How is being a professional skateboarder different from being, say, a professional golfer? More scabs, for one. Veteran skate journalist Sean Mortimer has interviewed the top skaters of all time to answer that question in meaningful and often humorous ways. Tony Hawk, Stacy Peralta, Lance Mountain, and Rodney Mullen are a handful of the skaters who opine on sacking yourself, skate-induced ulcers, and the various ways in which skating ruins your love life. Including compelling photographs, Stalefish documents the gritty oral history of professional skating like no other book.
Awesome book with interviews from some of the most influential and famous people in skateboarding history. It took me all the way back to my teenage years as a skater and inspired me to get back on my board and shred and flow like I did back in the day.
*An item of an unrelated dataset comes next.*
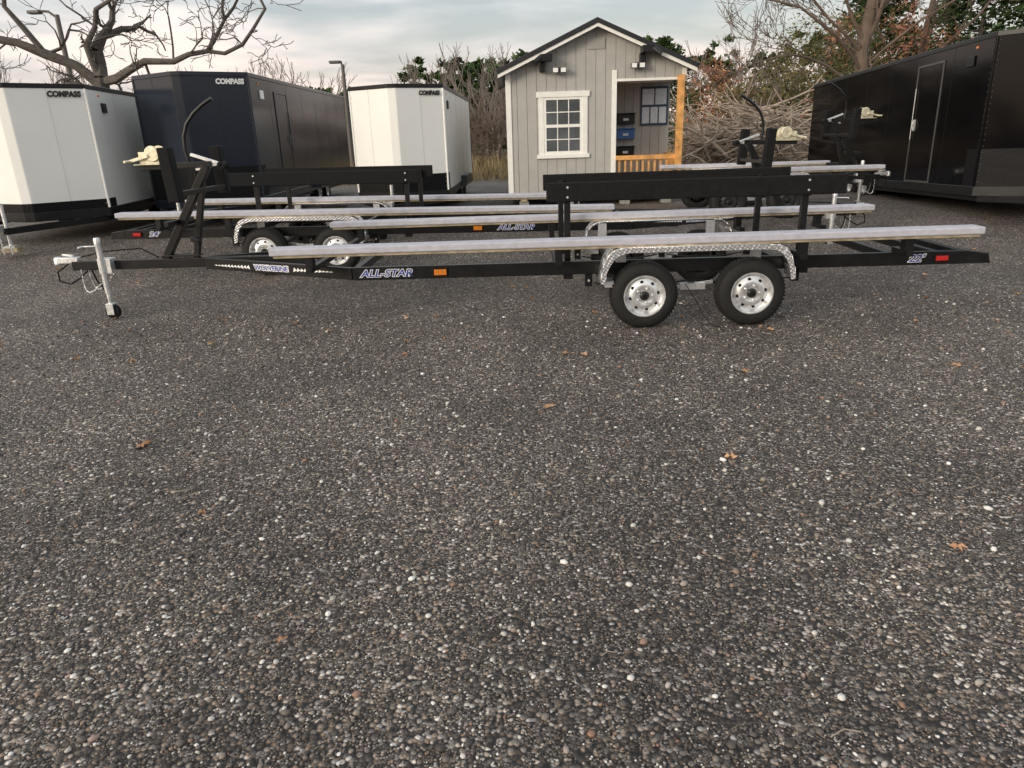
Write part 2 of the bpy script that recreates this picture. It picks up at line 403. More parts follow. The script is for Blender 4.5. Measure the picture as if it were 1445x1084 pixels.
    for s in (-1,1):
        pts=[(-coup+.25+ .35*t-.38*math.sin(math.pi*t)*.3, s*.06+s*.03*math.sin(3.14*t), .55-.26*math.sin(math.pi*t)) for t in np.linspace(0,1,16)]
        for i,(a,b) in enumerate(zip(pts[:-1],pts[1:])):
            c=(Vector(a)+Vector(b))/2; d=(Vector(b)-Vector(a)).normalized()*.02
            m.tube([c-d,c+Vector((.0,.008,0)) if i%2 else c+Vector((0,0,.008)),c+d],.006,5)
    mk('safety_chains',m,GALV,E,True)
    m=M()
    m.tube([(-coup+.1,-.03,.60),(-coup-.02,-.05,.52),(-coup-.03,-.04,.42),(-coup+.08,-.03,.38),(-coup+.2,-.03,.44),(-coup+.3,-.03,.52)],.009,6)
    m.tube([(-coup+.3,.03,.58),(-coup+.33,.05,.4),(-coup+.40,.06,.27),(-coup+.45,.05,.24),(-coup+.43,.03,.32)],.009,6)
    m.tube([(-coup+.2,.04,.66),(-coup+.5,.03,.72),(-coup+.9,.04,.74),(-coup+1.1,.02,.64)],.008,6)
    mk('wiring',m,BLKR,E,True)
    sx=-stand
    m=M()
    m.beam((sx-.52,-.0,.62),(sx+.10,0,1.58),.09,.075)
    m.beam((sx-.18,.0,.62),(sx+.02,0,1.42),.06,.06)
    m.beam((sx-.34,-.06,.66),(sx-.34,.06,.66),.42,.02)
    m.beam((sx-.60,0,1.585),(sx+.16,0,1.60),.07,.06)
    m.beam((sx-.30,-.3,1.02),(sx-.30,.3,1.02),.05,.05)
    m.beam((sx+.02,-.60,1.34),(sx+.02,.60,1.34),.05,.05)
    m.beam((sx-.2,0,.83),(sx+.02,-.3,.83),.04,.05)
    mk('winch_stand',m,BLK,E,bevel=.005)
    m=M()
    for s in (-1,1):
        mt=Matrix.Translation((sx,s*.59,1.26))@Matrix.Rotation(R(-3),4,'Y')
        m.box(-.06,.06,-.06,.06,0,.52,mt)
    mk('bow_guides',m,BLKR,E,bevel=.015)
    m=M()
    pts=[(sx-.08,0,1.62),(sx-.10,0,1.75),(sx-.09,0,1.88),(sx-.04,0,2.0),(sx+.05,0,2.1),(sx+.16,0,2.18),(sx+.26,0,2.235)]
    m.tube(pts,.019,10)
    mk('grab_pole',m,BLK,E,True)
    m=M()
    m.beam((sx-.05,0,1.70),(sx+.24,0,1.60),.04,.03); m.beam((sx-.02,0,1.55),(sx+.22,0,1.60),.03,.03)
    mk('strut',m,GALV,E,bevel=.003)
    m=M(); wx=sx-.44; wz=1.70
    m.box(wx-.13,wx+.13,-.07,-.065,wz-.08,wz+.04); m.box(wx-.13,wx+.13,.065,.07,wz-.08,wz+.04); m.box(wx-.2,wx+.15,-.07,.07,wz-.09,wz-.08)
    m.lathe([(.001,0),(.075,0),(.08,.008),(.08,.016),(.001,.016)],(wx+.02,-.09,wz+.02),n=26)
    m.lathe([(.001,0),(.075,0),(.08,-.008),(.08,-.016),(.001,-.016)],(wx+.02,.09,wz+.02),n=26)
    m.beam((wx-.02,face*.10,wz),(wx-.22,face*.10,wz-.05),.02,.03); m.tube([(wx-.22,face*.10,wz-.05),(wx-.22,face*.20,wz-.05)],.014,8)
    mk('winch',m,ZINC,E,True,bevel=.002)
    mk('winch_strap',M().lathe([(.001,-.05),(.055,-.05),(.055,.05),(.001,.05)],(wx+.02,0,wz+.01),n=24),WHT,E,True)
    mk('bow_roller',M().lathe([(.01,-.06),(.04,-.06),(.03,0),(.04,.06),(.01,.06)],(sx+.27,0,1.585),n=20),BLKR,E,True)
    yo=face*(RY+.031)
    rz=0 if face<0 else math.pi
    def side_box(n,x,w,h,mt,z=.552,d=.012):
        mk(n,M().box(x-w/2,x+w/2,min(yo,yo+face*d),max(yo,yo+face*d),z-h/2,z+h/2),mt,E,bevel=.003)
    if not lights: return E
    side_box('amber_marker_base',-2.44,.15,.075,BLKR,d=.01); side_box('amber_marker',-2.44,.12,.055,AMB,d=.022)
    side_box('red_marker_base',2.34,.15,.07,BLKR,d=.01); side_box('red_marker',2.34,.11,.045,RED,d=.022)
    def tt(n,b,x,size,sxx=1.25,z=.552):
        text(n+'_outline',b,size,WHT,E,(x,yo+face*.002,z),(R(90),0,rz),.25,size*.075,.001,sxx)
        text(n,b,size,BLUE,E,(x,yo+face*.0045,z),(R(90),0,rz),.25,size*.010,.001,sxx)
    tt('side_lettering','ALL-STAR',-2.97,.094)
    tt('size_lettering',label,2.10,.095)
    a=Vector((nk,face*RY,.5525)); b=Vector((apex,face*.06,.575)); d=(b-a)
    ang=math.atan2(a.y-b.y,a.x-b.x)
    if face>0: ang+=math.pi
    nrm=Vector((math.sin(ang),-math.cos(ang),0))
    c=a+d*.52+nrm*.031
    text('neck_lettering_outline','WOLVERINE',.070,WHT,E,c+nrm*.002,(R(90),0,ang),0,.009,.001,1.15)
    text('neck_lettering','WOLVERINE',.070,BLUE,E,c+nrm*.0045,(R(90),0,ang),0,.001,.001,1.15)
    dirv=Vector((math.cos(ang),math.sin(ang),0))
    m=M(); random.seed(4)
    for sgn in (-1,1):
        for k in range(11):
            p=c+dirv*sgn*(.29+.046*k)+nrm*.002; h=.028*(1-k/13)*random.uniform(.7,1.2)
            q=p+dirv*sgn*.05
            m.add([p+Vector((0,0,-h)),q+Vector((0,0,-h*.2)),p+dirv*sgn*.015+Vector((0,0,h))],[(0,1,2)])
    mk('neck_decal',m,WHT,E)
    return E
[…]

I bought some new skate shoes and I'm about to hit the streets and skate parks.
Though bad ankles and work exhaustion kept me from continuing to skateboard, I lamented the easy acceptance it gained throughout the late 1990's and 2000's--cops harassed us, business owners threatened us, parents didn't understand, people threw stuff at us from cars and called us names, and, man, then it just became normal, for good kids, a sport even. Sure, they modified designs to prevent street skating, but they built parks for the new generation and there was skating on TV and shit.
Anyway, this book tries to establish the foundations of skateboarding as a culture--for misfits and outsiders. Through interviews on a variety of topics, it succeeds.
This, like skateboarding has always been, is completely male dominated and there isn't one female voice in the whole thing. As much as I loved skateboarding and wish I could still do it, I think the sexism and male domination is wrong and shameful and it should have been addressed.
I understand that there's limited amounts of room in a book. I understand an editor has to make certain choices when choosing contributors. But at the same time, this is supposedly the history of skate culture told by skaters.
Which is why I'm so confused as to why no female skaters are featured in this book.
A major part of skating history is missing from this book. No girls were asked to talk about their experiences in the culture. Apparently, even the "rejects" are capable of rejecting women from their culture. Nice to know.
Basically, couldn't finish it. What I read was interesting, but I was really let down by the sausage fest of contributors.
Don't read this book if you're a skateboarder, it will ruin skateboarding for you. Don't read it if you're not a skateboarder, it will bore you to death.
Im reading iut right know and I really like it so far. I loved this book a lot because it had all of the old skaters and how they grew up when they where kids.